Перед этим они разговаривали стихами, и только стихи давали им имена, и разговаривали они не только стихами, но и стихами-загадками. Стихи были как сигналы далеких друг от друга кочевий. Любовь, и поэзия, и проза, и в прозе мифы закреплены загадками.

Загадки так трудны, что учитель мой Санчо Панса говорил, что он предпочел бы, чтобы ему сначала говорили бы разгадку, а потом уже загадку.

Поэмы, романы, рассказы сродни загадкам, но разгадки множественны, они различны, – предметы, о которых там говорят, события, люди не называются по имени, не определяется их характер.

Он нащупывается. Познание идет по ступеням, но дует ветер развязки.

Деревья сплетают свои кроны, и люди узнают друг друга… Беда и тайна Раскольникова. Вначале загадка. Неизвестно, что он делает, какой поступок он собирается совершить, и самый поступок – преступление, он только пробует. Человек хочет узнать свои силы. А узнает горечь ошибки. Ошибка страшна, как любовь, – неразделенная любовь.

Поэмы пишутся. О неразгаданной любви. Татьяна ошиблась во времени. Она полюбила, когда ее еще не любили, Онегин не полюбил ее сразу после письма потому, что он не знал, что такое любовь.

Письмо Татьяны к Онегину переведено на язык казахов, и девушки, когда доят корову, поют эту песню.
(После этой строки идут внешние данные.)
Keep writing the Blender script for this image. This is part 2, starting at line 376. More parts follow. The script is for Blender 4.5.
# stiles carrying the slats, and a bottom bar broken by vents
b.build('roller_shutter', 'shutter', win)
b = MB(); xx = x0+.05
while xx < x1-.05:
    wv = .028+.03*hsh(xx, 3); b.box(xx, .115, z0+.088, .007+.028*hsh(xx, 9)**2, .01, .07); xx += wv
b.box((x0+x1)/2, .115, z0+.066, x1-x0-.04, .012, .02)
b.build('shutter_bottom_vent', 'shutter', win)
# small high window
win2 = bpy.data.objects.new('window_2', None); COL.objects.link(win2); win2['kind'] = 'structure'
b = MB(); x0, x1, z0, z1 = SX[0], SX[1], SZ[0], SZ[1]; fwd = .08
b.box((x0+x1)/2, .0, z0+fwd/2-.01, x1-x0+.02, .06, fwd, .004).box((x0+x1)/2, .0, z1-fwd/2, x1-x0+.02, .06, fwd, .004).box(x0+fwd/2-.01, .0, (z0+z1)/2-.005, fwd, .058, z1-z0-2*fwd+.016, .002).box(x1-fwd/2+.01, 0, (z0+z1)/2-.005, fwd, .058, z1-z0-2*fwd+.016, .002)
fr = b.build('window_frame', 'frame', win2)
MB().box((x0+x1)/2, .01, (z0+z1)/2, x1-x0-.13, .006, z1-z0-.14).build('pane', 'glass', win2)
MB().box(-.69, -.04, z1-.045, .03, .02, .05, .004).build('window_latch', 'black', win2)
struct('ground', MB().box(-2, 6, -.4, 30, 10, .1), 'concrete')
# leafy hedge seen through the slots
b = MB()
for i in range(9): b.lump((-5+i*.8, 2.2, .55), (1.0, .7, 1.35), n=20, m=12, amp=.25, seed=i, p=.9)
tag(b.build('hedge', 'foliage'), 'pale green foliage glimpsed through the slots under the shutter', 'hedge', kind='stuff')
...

Мне говорили это люди, достоверно знающие, что такое поэзия.

Они готовы были встретить истинного поэта, и в знак признания старшинства поэзии над прозой они готовы были вымыть, став на колени, ноги поэту.

Так в Евангелии Иоанн Креститель говорит, что он хотел, чтобы Иисус окунул его в воду.

А он сам бы вымыл пришедшему Иисусу ноги в знак признания старшинства.

Один хороший, почти современный прозаик говорил, что рукописи не горят.

Это оптимистическая ошибка. Когда увозили больного Тынянова из Ленинграда, в его квартире жили чужие люди. Там было холодно. Очень холодно. Они топили печь, маленькую железную печь рукописями и не знали, что они сожгли, между прочим, переписку матери Пушкина с матерью Кюхельбекера.

Два человека мальчиками спорили друг с другом, спрашивали друг друга о разгадках и загадках, но рукописи горят.